Osmanlı döneminde yaşanan doğaüstü olay! Dönemin gazetelerinde bile yayınlandı... Yüzyıllardır kimse olayı çözemiyor
Osmanlı döneminde yaşanan doğaüstü bir olay, devrin gazetelerinde dahi yayınlanmış ve büyük çapta ilgi çekmişti. Tarihe 'Tırnova Cadı Vakası' olarak geçen doğaüstü olay, yüzyıllardır çözülemiyor. Tırnova Cadı Vakası'nı sizin için derledik.
Doğaüstü olaylar tarihin her döneminde yaşandığı düşünülen ve dilden dile anlatılan olaylardır. Öyle ki, Osmanlı döneminde bile dilden dile anlatılan doğaüstü ve paranormal olaylar vardı. Hatta bu olaylardan bir tanesi öyle geniş bir yankı uyandırmıştı ki, Takvim-i Vekayi gazetesinin 69. sayısında yayınlanmıştı. Yüzyıllardır kimsenin çözemediği, tarihe 'Tırnova Cadı Vakası' olarak geçen doğaüstü olayı sizin için derledik.
OSMANLI'DA YAŞANAN DOĞAÜSTÜ OLAY
TIRNOVA CADI VAKASI
1833 yılında Osmanlı hakimiyetinde olan Bulgaristan'ın Tırnova bölgesinde, Eylül ayında İstanbul’a bilgisi verilen bu doğaüstü olay, Tırnova’nın kadı naibi Ahmed Şükrü Efendi’nin mektubuyla bütün ayrıntılarıyla Takvim-i Vekayi gazetesinin 69. sayısında anlatılıyor.

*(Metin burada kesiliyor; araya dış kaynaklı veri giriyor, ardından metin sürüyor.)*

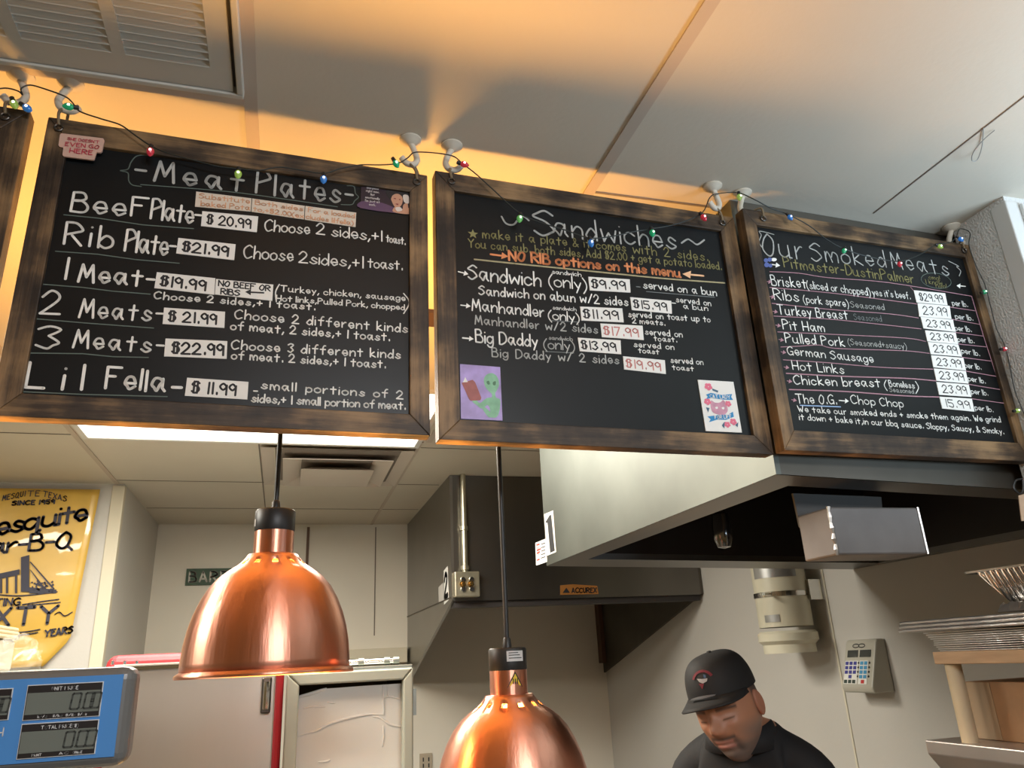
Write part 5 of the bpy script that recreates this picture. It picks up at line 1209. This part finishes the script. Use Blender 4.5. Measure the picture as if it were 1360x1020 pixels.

Mektupta yazanlara göre, güneş batar batmaz Tırnova şehrinde yaşayan halk için dehşet verici saatler başlar. 'Tırnova cadıları' gün batımından sonra evlere musallat olarak un, yağ, bal gibi erzakları birbirine karıştırır ya da içine toprak atarak 'mundar' eder. Hatta mektupta yazanlara göre bahsi geçen cadılar, evlerdeki eşyaları görünmez ellerle hareket ettirerek ahaliyi korkutur. Mektupta Tırnova cadılarının, dört aylık bir bebeği annesinin döşeğinden oda kapısına kadar sürüklediği, ahalinin üzerine geceleri karabasan gibi çöktüğü de anlatılır. Dehşet verici olayların her geçen gün artan korkutucu şiddetiyle ahali baş edemeyerek başka şehirlere taşınmaya başlar ve 'şehre cadıların musallat olduğu' dilden dile yayılır.
CADI AVCISI ÇAĞIRILIYOR
Gazetede yayınlanan mektuba göre, ahali daha fazla dayanamayarak bir cadı avcısı bulmaya karar verir. İslimiye (Sliven) kazasından cadıcılığı ile meşhur Nikola, Tırnova'ya çağırılır. Cadı avcısı Nikola ile cadıları kovması karşılığında 800 kuruşa anlaşılır. Cadı avcısı Nikola, peşinde bir kalabalık, elinde ise resimli bir tahta ile mezarlığa gider. Nikola'nın elindeki resimli tahtanın görevi, ahali tarafından da iyi bilinir. Cadı avcısı tahtayı parmağının üzerinde çevirir, resim hangi mezara bakarsa, cadının o mezardaki kötü ruh olduğu anlaşılır. Mektupta anlatılana göre, cadı avcısının resimli tahtası pek de eski olmayan 2 mezarı işaret eder. Bu iki mezarda yatan kişiler, yeniçeri ocağından Ali ve Abdi isminde iki yaşlı zorbadır. Cadı avcısı Nikola, sağlıklarında olduğu gibi ölü halleriyle de ahaliye her türlü kötülüğe yemin etmiş bu iki zatın 'ruhlarını defetmek için cesetlerinin göbeğine birer ağaç kazık çakılması ve yürekleri kaynar su ile haşlanması gerekir,' der. Ali ve Abdi'nin cesetleri mezarlarından çıkarılır.
Cesetlerin normal hallerinin iki katı olduğu, saçlarının ve tırnaklarının epey uzadığı, kan çanağı gözlerinin ise açık vaziyette olduğu görülür. O devirde bunlar, cadılık alameti olarak değerlendirilen vaziyetlerdir.
Cadı avcısı Nikola, 'cadı' yeniçerileri göbeklerinden ağaç kazık çakarak toprağa mıhlar ve yüreklerini çıkarıp kaynar kazanda haşlar. Kaleme alınan mektupta, cadı avcısı Nikola’nın yeniçerilere yaptıklarının sonucunda Tırnova ahalisinin huzura kavuştuğu vurgulanır ve mektup padişaha övgülerle sona erer.